Bei McCaffrey würde ich gerne sehen, dass er noch mehr auch wirklich in Receiver-Spots eingesetzt wird; etwas über 100 Snaps verbrachte er 2019 zusammengerechnet im Slot und Outside und seine durchschnittliche Target-Tiefe ging von 2018 (0,9) zu 2019 (0,4) auch um ein halbes Yard runter. In der ersten richtigen Saison unter Joe Brady würde ich absolut nicht ausschließen, dass McCaffrey mit seinen Qualitäten als Runner und als Receiver heute in einem Jahr Alvin Kamara entthront.
1. Alvin Kamara, New Orleans Saints
Kamara ist und bleibt für mich der goldene Standard für einen modernen Running Back in der heutigen NFL.
Seine knapp drei Yards nach Kontakt pro Run sind ein solider Wert, seine 47 Forced Missed Tackles laut PFF in der Top 8 und seine 31 Runs über mindestens zehn Yards waren der sechsthöchste Wert der vergangenen Saison. Kamara kreiert am Boden mit seiner Agilität und Explosivität, er legt Big Plays auf und er kann auch zwischen den Tackles laufen - und das kombiniert mit seinen Fähigkeiten im Passspiel macht ihn zu einer echten Matchup-Waffe.
Seine 2,19 Yards pro gelaufener Route waren mit weitem Abstand der beste Wert unter Running Backs letztes Jahr, einzig James White (2,04) kam ansonsten überhaupt über die Marke von 1,9 Yards pro gelaufener Route. Kamara war als Receiver absolut spektakulär, auch weil seine 756 Receiving-Yards aus einer vielseitigen Einsatzweise resultierten: 81 Snaps erhielt er 2020 aus dem Slot, 83 sogar Outside - zum Vergleich: Derrick Henry stand elf Mal im Slot und fünf Mal Outside.

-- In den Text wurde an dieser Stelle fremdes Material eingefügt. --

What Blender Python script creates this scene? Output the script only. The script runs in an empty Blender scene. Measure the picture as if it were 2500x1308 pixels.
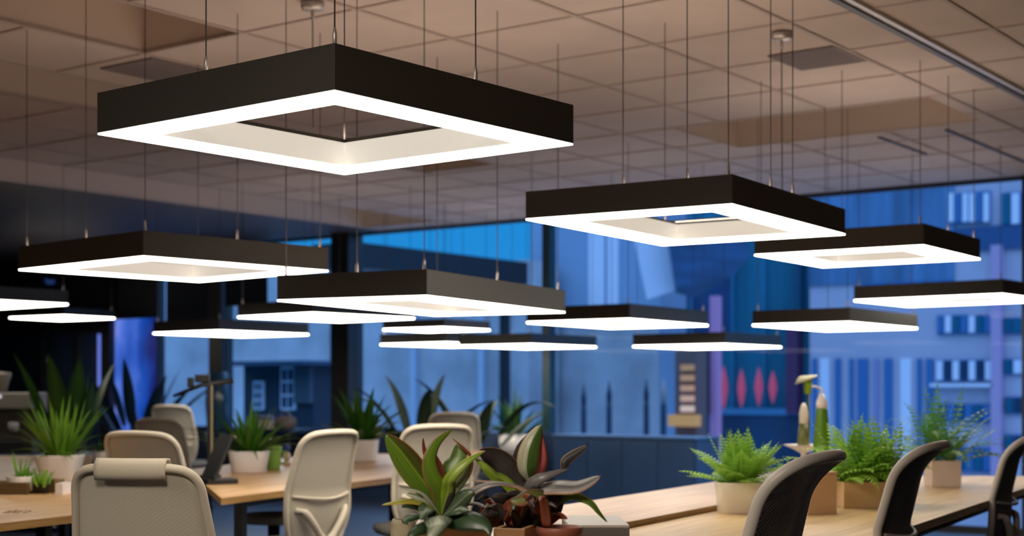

Das spiegelt sich auch in der Target-Tiefe wider, Kamara wurde im Schnitt mit einer Tiefe von 0,8 Yards angespielt, unter allen Backs mit mindestens 40 Targets Platz 12. Cook beendete die Saison mit einem aDOT (Average Depth of Target) von -1,9 Yards, White stand bei -0,6 und Zeke Elliott etwa bei -0,2. Kamara ist nicht der dominante Runner, aber er ist der beste Allround-Back in der NFL aktuell.